Confusing tax law impacting Camp Fire survivors corrected years later
When the physical destruction of the Southern California fires finally ends, victims of the disaster will then have to navigate a frustrating government bureaucracy in their recovery effort.
One example of that kind of red tape is an incomprehensible tax law the survivors of the 2018 Camp Fire in Paradise have been dealing with for years that IRS officials only recently were able to correct.
Kim Hurst was just starting work at about 7:15 a.m. the morning of November 8th, 2018, when she saw smoke in the distance barreling towards Paradise as it turned from white to red to black.
"We left by 8:45 and we were told by our neighbor that by 9, our house was burnt," she said.
Like everyone else, Hurst faced a harrowing trip out of town, the smoke and flames turning morning sun into the darkest of nights. Her entire family survived, but her home and virtually everything they owned was reduced to ashes. It wasn't long before the uncertainty set in.
"I knew I could get us a house built and I knew I could get us beds. But I didn't know if I could get us chairs, a couch, silverware or anything else because I didn't know if I was going to have enough money," a tearful Hurst remembered.
Most of the town was wiped out. Because PG&E was found liable for the fire, a $10 billion trust fund was established to help the victims rebuild their homes in Paradise.

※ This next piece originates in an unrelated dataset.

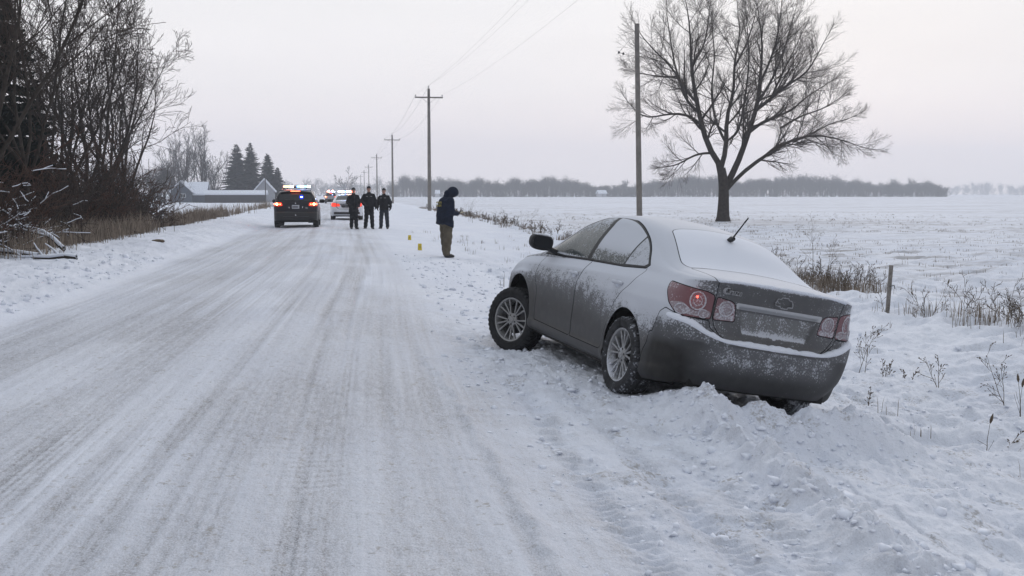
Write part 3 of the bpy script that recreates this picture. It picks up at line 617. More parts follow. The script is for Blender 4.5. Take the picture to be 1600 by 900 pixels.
def grass_field(name, label, spots, m, seed, hmin, hmax, blades=26, spread=.16, wid=.004):
    rg = np.random.default_rng(seed); V = []; F_ = []; n = 0
    for (x, y, s) in spots:
        z = GB(x, y) if y > 30 else GZ(x, y); nb = int(blades * rg.uniform(.6, 1.3)); w0 = wid * (1 + y * .035)
        a = rg.uniform(0, 6.28, nb); bx = x + rg.normal(0, spread * s, nb); by = y + rg.normal(0, spread * s, nb); h = rg.uniform(hmin, hmax, nb) * s; ln = rg.uniform(.05, .6, nb) * h; dx, dy = np.cos(a) * ln, np.sin(a) * ln; px_, py_ = -np.sin(a) * w0, np.cos(a) * w0
        for k in range(nb):
            dr = rg.uniform(0, .35) * (rg.random() < .4)
            V += [(bx[k] - px_[k], by[k] - py_[k], z - .04), (bx[k] + px_[k], by[k] + py_[k], z - .04), (bx[k] + dx[k] * .35 + px_[k] * .8, by[k] + dy[k] * .35 + py_[k] * .8, z + h[k] * .6), (bx[k] + dx[k] * .35 - px_[k] * .8, by[k] + dy[k] * .35 - py_[k] * .8, z + h[k] * .6), (bx[k] + dx[k], by[k] + dy[k], z + h[k] * (1 - dr))]
            F_.append((n, n + 1, n + 2)); F_.append((n, n + 2, n + 3)); F_.append((n + 3, n + 2, n + 4)); n += 5
    o = mesh_obj(name, V, np.array(F_), m, None, False); tag(o, label, kind='stuff'); return o

strawm = mat('straw', (.225, .185, .148), .9, spec=.1, var=.45, vscale=3); weedm = mat('dry_stalk', (.11, .085, .062), .9, spec=.1, var=.35, vscale=5)
rs = random.Random(3); sp = []
for k in range(420):
    Y = 20 + 45 * rs.random() ** 1.1
    if vn(np.array([Y * .35]), np.array([3.3]), 7)[0] < -.12 or (Y < 26 and rs.random() < .6): continue
    edge = -6.1 - .012 * (Y - 16); sp.append((edge - abs(rs.gauss(0, .55)) + rs.gauss(0, .12), Y, rs.uniform(.6, 1.25)))
grass_field('dry_grass', 'tall dry straw coloured grass along the foot of the left thicket', sp, strawm, 1, .22, .72, 30, .22)
sp = [(-7.2 + rs.gauss(0, .4) - .02 * (y - 60), y, rs.uniform(.5, 1.2)) for y in [60 + 60 * rs.random() for _ in range(34)]]
grass_field('dry_grass', 'sparse line of dry grass running on along the left field edge', sp, strawm, 4, .3, .9, 18, .3)
sp = []
for k in range(420):
    Y = 10 + 120 * rs.random() ** 1.9
    if vn(np.array([Y * .5]), np.array([1.3]), 17)[0] < -.24: continue
    sp.append((9.75 + rs.gauss(0, .42), Y, rs.uniform(.5, 1.1)))
for k in range(60): sp.append((9.6 + rs.gauss(0, .5), rs.uniform(18, 22), rs.uniform(.5, 1.0)))
grass_field('dry_grass', 'snowy dead grass along the edge of the right field', sp, strawm, 2, .12, .42, 24, .16, .0028)
sp = [(rs.uniform(3.4, 9.4), 6 + 14 * rs.random(), rs.uniform(.35, .8)) for _ in range(46)] + [(rs.uniform(2.6, 8.5), 18 + 30 * rs.random(), rs.uniform(.4, 1)) for _ in range(60)]
grass_field('dry_grass', 'few thin grass blades poking through the snow in the ditch', sp, strawm, 5, .08, .30, 7, .10, .0022)

def weed(base, h, seed, label, group, head=False, lean=0.0, m=None, n=1):
    rg = random.Random(seed); out = [[], [], [], []]; cfg = dict(seg=[6, 4, 3], wob=.10, up=[.02, .03, .0], lev=2 if not head else 1, kids=[6, 3], len=[.38, .5], ang=(20, 50), rmin=.0016); root = empty('weed', base); tag(root, label, 'weed', group)
    for s in range(n):
        branch(out, rg, Vector((rg.gauss(0, .03) * (n > 1), rg.gauss(0, .03) * (n > 1), -.05)), Vector((lean + rg.gauss(0, .22) * (n > 1), rg.gauss(0, .1), 1)).normalized(), h * rg.uniform(.75, 1.1) if s else h, .0048, 0, cfg)
    if head: out[1] = out[1][:2]; out[2] = []
    polys = out[0] + out[1] + out[2]; V, F_ = tubes(polys, 4); mesh_obj('stalk', V, F_, m or weedm, root, True)
    mb = MB(); tips = [p for p, _ in out[0]] if head else [p for p, _ in (out[1] + out[2])]
    for t in tips:
        if head: mb = MB()
        a, b = Vector(t[-2]), Vector(t[-1]); d = (b - a).normalized(); hl = .055 if head else .014; r_ = .013 if head else .0045; mb.tube([b - d * hl * .9, b - d * hl * .4, b + d * hl * .2, b + d * hl * .7], [r_ * .4, r_, r_ * .8, r_ * .15], 6)
        if head: mb.build('seed_head', m or weedm, root, True)
    if not head: mb.build('dry_leaves', m or weedm, root, True)
    return root

GW = 'dry weeds standing in the snow of the ditch'
for i, (px, py, top, head, lean, n, lab) in enumerate([
        (1541, 700, 625, 1, -.06, 1, 'thin dry stalk with a dark seed head, lowest weed in the ditch'), (1568, 703, 655, 0, .30, 1, 'short slanting twig beside the lowest seed head stalk'),
        (1590, 655, 570, 1, .05, 2, 'dry weed with a drooping seed head at the right edge of the snow'), (1462, 612, 555, 0, .05, 2, 'forked dry weed in the middle of the ditch between car and right edge'),
        (1575, 640, 540, 0, -.3, 2, 'tall pale weed leaning left near the right edge'), (1385, 590, 560, 0, .4, 3, 'bent brown weed flattened by snow just right of the car bumper'),
        (1420, 600, 572, 0, -.2, 2, 'small brown tuft of weed right of the bumper'), (1357, 640, 600, 0, -.1, 1, 'little stub of weed close to the rear bumper corner'),
        (1345, 585, 500, 0, .05, 2, 'thin weed rising beside the right tail light'), (1452, 500, 425, 1, .25, 2, 'tall dark weed with a forked head to the right of the wooden stake'),
        (1470, 492, 455, 0, .4, 1, 'weed leaning right beyond the forked dark weed'), (1362, 533, 510, 0, 0, 2, 'snow capped weed clump between the car and the stake'),
        (1275, 420, 345, 0, .02, 2, 'thin tall weed rising behind the sedan trunk'), (1292, 418, 362, 0, .2, 2, 'leaning thin weed behind the trunk, right of the taller one')]):
    b = gpt(px, py); h = (py - top) / F_PX * b.y * 1.05; weed(b, max(h, .08), 200 + i, lab, GW, bool(head), lean, None, n)
rs = random.Random(9); k = 0
labs = ['weed', 'weed']
for i in range(0):
    Y = rs.choice([rs.uniform(11, 24), rs.uniform(24, 60)]) if i < 60 else rs.uniform(60, 110); x = 9.7 + rs.gauss(0, .45); b = Vector((x, Y, GZ(x, Y))); weed(b, rs.uniform(.3, .75), 300 + i, 'dry brown weed standing in the grassy edge of the right field', 'dry weeds along the edge of the right field', rs.random() < .25, rs.gauss(0, .15), None, rs.choice([1, 2, 3]))
for i, (px, py, top) in enumerate([(738, 348, 318), (776, 352, 326), (790, 354, 330), (816, 362, 322), (748, 345, 330), (733, 346, 310)]):
    b = gpt(px, py); weed(b, (py - top) / F_PX * b.y, 400 + i, ('thin dry weed just right of the papers the hooded person holds', 'dry weed with side twigs halfway between hooded person and car mirror', 'short dry weed next to the one halfway to the mirror', 'tallest dry weed left of the car mirror on the bank', 'small pale weed behind the hooded person on the bank', 'tall faint weed closest to the hooded person')[i], 'dry weeds behind the hooded person', False, rs.gauss(0, .08), None, 3)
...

"Then we found out that we had pay the taxes on it," said Hurst. "And that was really painful, because it felt like now somebody took something else away from us. And that's all we had left."
In any settlement, a significant portion of the award is paid directly to the attorneys handling the case. But in 2018 -- the same year as the Camp Fire -- the Trump administration removed attorneys' fees as a tax exempt expense, meaning wildfire victims were having to pay taxes on money they weren't even getting.

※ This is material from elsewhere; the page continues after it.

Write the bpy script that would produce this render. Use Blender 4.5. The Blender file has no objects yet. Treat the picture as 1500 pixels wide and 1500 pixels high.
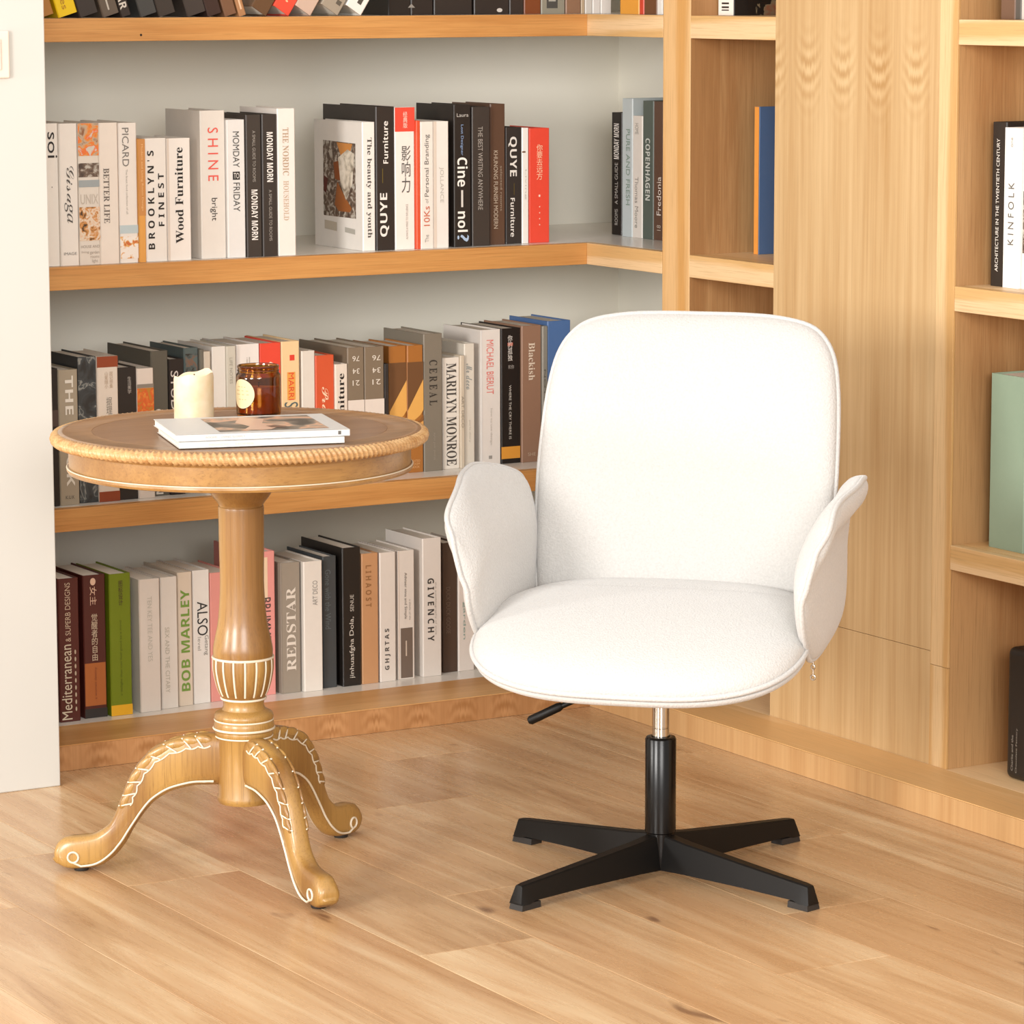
import bpy, bmesh, math, random
from mathutils import Vector, Matrix
random.seed(7)
C=bpy.context.scene.collection
SC=bpy.context.scene
PI=math.pi
# ---------------------------------------------------------------- camera
cd=bpy.data.cameras.new('camera'); cam=bpy.data.objects.new('camera',cd); C.objects.link(cam)
cd.sensor_width=36; cd.lens=5207.8/1500*36; cd.clip_end=60
p,w,r=0.149070982,0.534956405,-0.00204900759
F=Vector((math.sin(w)*math.cos(p),math.cos(w)*math.cos(p),-math.sin(p)))
rt=Vector((math.cos(w),-math.sin(w),0)); up=rt.cross(F)
R2=rt*math.cos(r)+up*math.sin(r); U2=-rt*math.sin(r)+up*math.cos(r)
cam.matrix_world=Matrix(((R2.x,U2.x,-F.x,0),(R2.y,U2.y,-F.y,0),(R2.z,U2.z,-F.z,1.4),(0,0,0,1)))
SC.camera=cam
# ---------------------------------------------------------------- world and light
wd=bpy.data.worlds.new('world'); SC.world=wd; wd.use_nodes=True
bg=wd.node_tree.nodes['Background']; bg.inputs[0].default_value=(1.0,.975,.945,1); bg.inputs[1].default_value=.96
def area(name,loc,target,sx,sy,power,col):
    l=bpy.data.lights.new(name,'AREA'); l.shape='RECTANGLE'; l.size=sx; l.size_y=sy; l.energy=power; l.color=col
    o=bpy.data.objects.new(name,l); C.objects.link(o); o.location=loc
    o.rotation_euler=(Vector(target)-Vector(loc)).to_track_quat('-Z','Y').to_euler(); return o
area('key_softbox',(-1.9,2.6,1.52),(3.0,4.8,.62),1.1,1.0,172,(1,.975,.94))
area('front_light',(-.4,-2.2,2.35),(3.0,5.8,.8),2.6,1.8,285,(1,.98,.955))
area('window_light',(-.9,5.30,1.0),(2.6,4.9,.1),.4,.4,34,(1,.97,.93))
vs=SC.view_settings; vs.view_transform='Standard'; vs.look='None'; vs.exposure=0.25; vs.gamma=1; vs.use_curve_mapping=False

# ---------------------------------------------------------------- helpers
def lin(h):
    c=[int(h[i:i+2],16)/255 for i in (0,2,4)]
    return tuple((x/12.92 if x<=.04045 else ((x+.055)/1.055)**2.4) for x in c)+(1,)
def link(name,me,m=None,parent=None):
    o=bpy.data.objects.new(name,me); C.objects.link(o)
    if m is not None and me is not None:
        for x in (m if isinstance(m,(list,tuple)) else [m]): me.materials.append(x)
    if parent: o.parent=parent
    return o
def thing(name,label,cat,loc=(0,0,0),rz=0,group=None):
    o=bpy.data.objects.new(name,None); C.objects.link(o); o.location=loc; o.rotation_euler=(0,0,rz); o.empty_display_size=.05
    o['label']=label; o['category']=cat
    if group: o['group']=group
    return o
def tag(o,label=None,cat=None,group=None,kind=None):
    if label: o['label']=label
    if cat: o['category']=cat
    if group: o['group']=group
    if kind: o['kind']=kind
    return o
def pyd(name,v,f,m=None,parent=None,smooth=False,mi=None):
    me=bpy.data.meshes.new(name); me.from_pydata([tuple(x) for x in v],[],f); me.update()
    if smooth: me.polygons.foreach_set('use_smooth',[True]*len(me.polygons))
    if mi: me.polygons.foreach_set('material_index',mi)
    return link(name,me,m,parent)
def box(name,x0,x1,y0,y1,z0,z1,m,parent=None,bevel=0,seg=2):
    bm=bmesh.new(); bmesh.ops.create_cube(bm,size=1)
    for v in bm.verts: v.co=Vector(((x0+x1)/2+v.co.x*(x1-x0),(y0+y1)/2+v.co.y*(y1-y0),(z0+z1)/2+v.co.z*(z1-z0)))
    if bevel: bmesh.ops.bevel(bm,geom=bm.edges[:],offset=bevel,segments=seg,affect='EDGES',profile=.5)
    me=bpy.data.meshes.new(name); bm.to_mesh(me); bm.free(); return link(name,me,m,parent)
def lathe(name,prof,m,parent=None,n=64,loc=(0,0),rmod=None,cap=True):
    v=[];f=[]
    for i,(r_,z_) in enumerate(prof):
        for k in range(n):
            a=2*PI*k/n; rr=r_*(rmod(i,a) if rmod else 1)
            v.append((loc[0]+rr*math.cos(a),loc[1]+rr*math.sin(a),z_))
    for i in range(len(prof)-1):
        for k in range(n):
            f.append((i*n+k,i*n+(k+1)%n,(i+1)*n+(k+1)%n,(i+1)*n+k))
    if cap:
        f.append(tuple(range(n))[::-1]); f.append(tuple((len(prof)-1)*n+k for k in range(n)))
    o=pyd(name,v,f,m,parent,True); shade(o); return o
def shade(o,ang=40):
    me=o.data
    bm=bmesh.new(); bm.from_mesh(me); bmesh.ops.recalc_face_normals(bm,faces=bm.faces[:])
    for e in bm.edges:
        if len(e.link_faces)==2 and e.calc_face_angle(0)>math.radians(ang): e.smooth=False
    for fc in bm.faces: fc.smooth=True
    bm.to_mesh(me); bm.free()
def tube_geo(v,f,pts,rad,closed=False,n=8):
    base=len(v); N=len(pts); pts=[Vector(q) for q in pts]
    prev=None
    for i,q in enumerate(pts):
        if closed: t=(pts[(i+1)%N]-pts[i-1])
        else: t=pts[min(i+1,N-1)]-pts[max(i-1,0)]
        t.normalize()
        if prev is None:
            a=Vector((0,0,1)) if abs(t.z)<.9 else Vector((1,0,0))
            u=t.cross(a).normalized()
        else:
            u=(prev-t*prev.dot(t)).normalized()
        prev=u; w_=t.cross(u); rr=rad[i] if isinstance(rad,(list,tuple)) else rad
        for k in range(n):
            an=2*PI*k/n; v.append(q+(u*math.cos(an)+w_*math.sin(an))*rr)
    M=N if closed else N-1
    for i in range(M):
        j=(i+1)%N
        for k in range(n): f.append((base+i*n+k,base+i*n+(k+1)%n,base+j*n+(k+1)%n,base+j*n+k))
    if not closed:
        f.append(tuple(base+k for k in range(n))[::-1]); f.append(tuple(base+(N-1)*n+k for k in range(n)))
def tubes(name,paths,rad,m,parent=None,closed=False,n=8):
    v=[];f=[]
    for q in paths: tube_geo(v,f,q,rad,closed,n)
    o=pyd(name,v,f,m,parent,True); shade(o,60); return o
def catmull(P,n,closed=False):
    out=[];N=len(P); P=[Vector(q) for q in P]
    seg=N if closed else N-1
    for i in range(seg):
        if closed: a,b,c,d=P[i-1],P[i],P[(i+1)%N],P[(i+2)%N]
        else: a,b,c,d=P[max(i-1,0)],P[i],P[i+1],P[min(i+2,N-1)]
        for k in range(n):
            t=k/n
            out.append(.5*((2*b)+(c-a)*t+(2*a-5*b+4*c-d)*t*t+(3*b-a-3*c+d)*t**3))
    if not closed: out.append(P[-1])
    return out
# ---------------------------------------------------------------- materials
def nt(name):
    m=bpy.data.materials.new(name); m.use_nodes=True; t=m.node_tree; b=t.nodes['Principled BSDF']; return m,t,b
def N(t,kind,**k):
    n=t.nodes.new(kind)
    for a,b in k.items():
        if a=='inp':
            for i,x in b.items(): n.inputs[i].default_value=x
        else: setattr(n,a,b)
    return n
def L(t,a,b): t.links.new(a,b)
def mathn(t,op,a,b=None,c=None):
    n=t.nodes.new('ShaderNodeMath'); n.operation=op
    for i,x in enumerate((a,b,c)):
        if x is None: continue
        if isinstance(x,(int,float)): n.inputs[i].default_value=x
        else: L(t,x,n.inputs[i])
    return n.outputs[0]
def ramp(t,fac,stops):
    n=t.nodes.new('ShaderNodeValToRGB'); e=n.color_ramp.elements
    while len(e)<len(stops): e.new(.5)
    for x,(pos,c) in zip(e,stops): x.position=pos; x.color=c if len(c)==4 else c+(1,)
    L(t,fac,n.inputs[0]); return n.outputs[0]
def mix(t,fac,a,b,mode='MIX'):
    n=t.nodes.new('ShaderNodeMix'); n.data_type='RGBA'; n.blend_type=mode
    for i,x in ((0,fac),(6,a),(7,b)):
        if isinstance(x,(int,float)): n.inputs[i].default_value=x
        elif isinstance(x,tuple): n.inputs[i].default_value=x
        else: L(t,x,n.inputs[i])
    return n.outputs[2]
def noise(t,vec,scale,detail=4,rough=.55,dist=0):
    n=N(t,'ShaderNodeTexNoise',inp={'Scale':scale,'Detail':detail,'Roughness':rough,'Distortion':dist}); L(t,vec,n.inputs['Vector']); return n.outputs['Fac']
def mapping(t,vec,scale=(1,1,1),loc=(0,0,0)):
    n=N(t,'ShaderNodeMapping'); n.inputs['Scale'].default_value=scale; n.inputs['Location'].default_value=loc; L(t,vec,n.inputs[0]); return n.outputs[0]
def bump(t,b,h,strength,dist=.001):
    n=N(t,'ShaderNodeBump',inp={'Strength':strength,'Distance':dist}); L(t,h,n.inputs['Height']); L(t,n.outputs[0],b.inputs['Normal'])
_pl={}
def plain(hexc,rough=.55,name='print',bmp=0,metal=0,coat=0):
    k=(hexc,rough,bmp,metal,coat)
    if k in _pl: return _pl[k]
    m,t,b=nt(name+'_'+hexc); b.inputs['Roughness'].default_value=rough; b.inputs['Metallic'].default_value=metal; b.inputs['Coat Weight'].default_value=coat
    g=N(t,'ShaderNodeNewGeometry'); nz=noise(t,g.outputs['Position'],60,3)
    c=lin(hexc); c2=tuple(x*.93 for x in c[:3])+(1,)
    L(t,mix(t,nz,c,c2),b.inputs['Base Color'])
    if bmp: bump(t,b,noise(t,g.outputs['Position'],900,2),bmp,.0005)
    _pl[k]=m; return m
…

"These 80-year-old folks who have not paid taxes in ten years are now having to pay 5, 10, 15, 20,000 dollars on a settlement of 50,000 bucks," said John Knecht, a professional tax preparer and the owner of Sharrett Bookkeeping in Paradise. "We have others that paid taxes on attorney fees of $300,000, which was completely ridiculous because the attorneys are paying taxes on this income."
Knecht has become a bit of a hero to his neighbors for helping them navigate the complex system. That's because last month, President Biden signed a bill into law that eliminated the double taxation. The new law actually does more than that, getting fire victims who paid the taxes because of the settlement a refund.

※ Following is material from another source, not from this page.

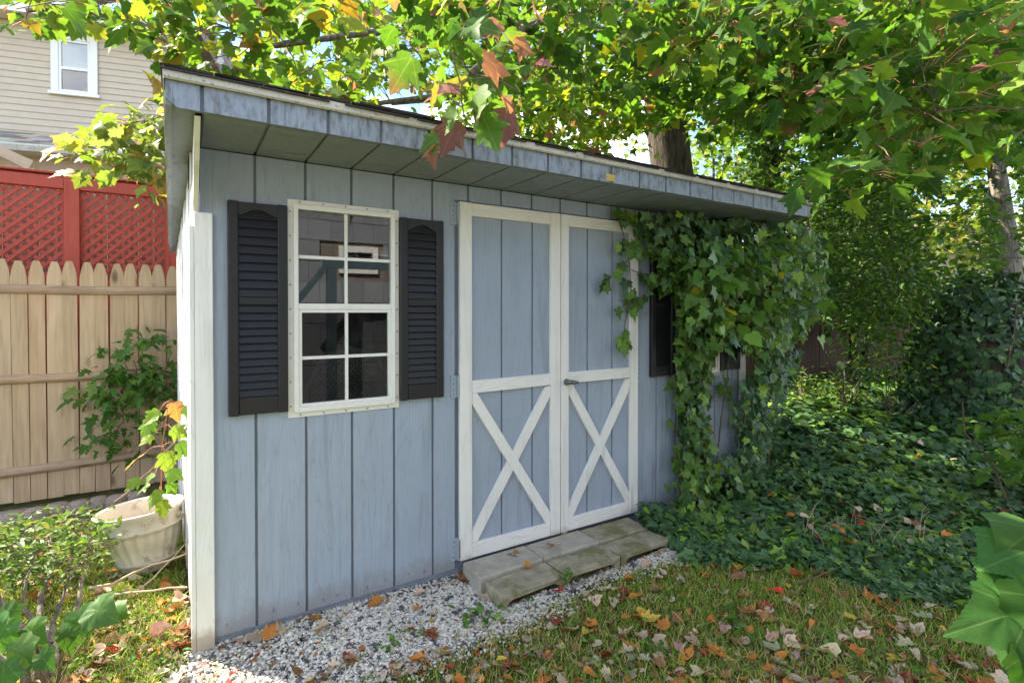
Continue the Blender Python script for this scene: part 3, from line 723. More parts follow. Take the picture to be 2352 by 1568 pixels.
# ---- windows
def window(dx):
    X0, X1, Z0, Z1 = .393 + dx, .898 + dx, .889, 1.849
    w = MB()
    for a, b, c_, d_ in ((X0, X0 + .022, Z0, Z1), (X1 - .022, X1, Z0, Z1), (X0 + .022, X1 - .022, Z1 - .022, Z1), (X0 + .022, X1 - .022, Z0, Z0 + .022)): w.box(a, b, -.006, -.0006, c_, d_)
    win = w.build('window', M['vinyl'], shed)
    f = MB(); a0, a1, c0, c1 = X0 + .022, X1 - .022, Z0 + .022, Z1 - .022
    for a, b, c_, d_ in ((a0, a0 + .02, c0, c1), (a1 - .02, a1, c0, c1), (a0 + .02, a1 - .02, c1 - .02, c1), (a0 + .02, a1 - .02, c0, c0 + .022)): f.box(a, b, -.020, .028, c_, d_)
    f.build('window_frame', M['vinyl'], win, bevel=.0015)
    i0, i1, j0, j1 = a0 + .0205, a1 - .0205, c0 + .0225, c1 - .0205; zm = 1.378
    MB().box(i0, i1, -.017, .018, zm - .012, zm + .014).build('meeting_rail', M['vinyl'], win, bevel=.0015)
    xm = (i0 + i1) / 2
    for (z0, z1, yy, mat, inset) in ((zm + .0145, j1, .004, M['glass'], 0), (j0, zm - .0125, -.001, M['screen'], .014)):
        x0, x1 = i0, i1
        if inset:
            s = MB(); s.box(x0, x0 + inset, -.013, .012, z0, z1); s.box(x1 - inset, x1, -.013, .012, z0, z1); s.box(x0 + inset, x1 - inset, -.013, .012, z1 - inset, z1); s.box(x0 + inset, x1 - inset, -.013, .012, z0, z0 + inset)
            s.build('sash', M['vinyl'], win); x0 += inset; x1 -= inset; z0 += inset; z1 -= inset
        zc = (z0 + z1) / 2; hw = .007
        MB().box(xm - hw, xm + hw, yy - .008, yy + .008, z0, z1).build('muntin', M['vinyl'], win)
        MB().box(x0, xm - hw, yy - .007, yy + .007, zc - hw, zc + hw).box(xm + hw, x1, yy - .007, yy + .007, zc - hw, zc + hw).build('muntin', M['vinyl'], win)
        for xa, xb in ((x0, xm - hw), (xm + hw, x1)):
            for za, zb_ in ((z0, zc - hw), (zc + hw, z1)):
                MB().add([(xa, yy, za), (xb, yy, za), (xb, yy, zb_), (xa, yy, zb_)], [(0, 1, 2, 3)]).build('pane', mat, win)
    s = MB()
    for k in range(9):
        z = Z0 + .05 + k * .107
        for x in (X0 + .010, X1 - .010): s.tube([(x, -.0055, z), (x, -.0085, z)], .0042, 6)
    for k in range(5):
        x = X0 + .05 + k * .1
        for z in (Z0 + .009, Z1 - .009): s.tube([(x, -.0055, z), (x, -.0085, z)], .0042, 6)
    s.build('flange_screws', M['screw'], win)['kind'] = 'stuff'
    return win
window(0); window(WDX)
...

"We have about 3,500 amended tax returns that we'll be doing for our clients that will recover about $28-$30 million back into their pockets," explained Knecht. "They paid taxes on about $110 million from the fire victim's trust that they should not have had to pay."
The IRS is actually shut down in January as it prepares for the upcoming tax season, so they have not yet set up a system for implementing the new law. But Knecht said he expects that the first refunds to wildfire victims could be paid out beginning sometime in July.
"Now these people can finish planning what they want to do," he said. "Some of them have held off rebuilding because they didn't know how much they were going to get, right? So now that they know that this money is coming back, they're going to be able to go forward with the next step in their life. And hopefully this will bring closure to this."
The money will be appreciated, but closure may be harder to find.
"We'll always feel this," said Kim. "Some people have more pain from it than others...but we all feel it. But you have to keep going on, you know?"
As the new fires continue to rage in Southern California, it's something those victims have yet to even think about. But in time, they too will understand what the survivors of Paradise have lived with for the last six years.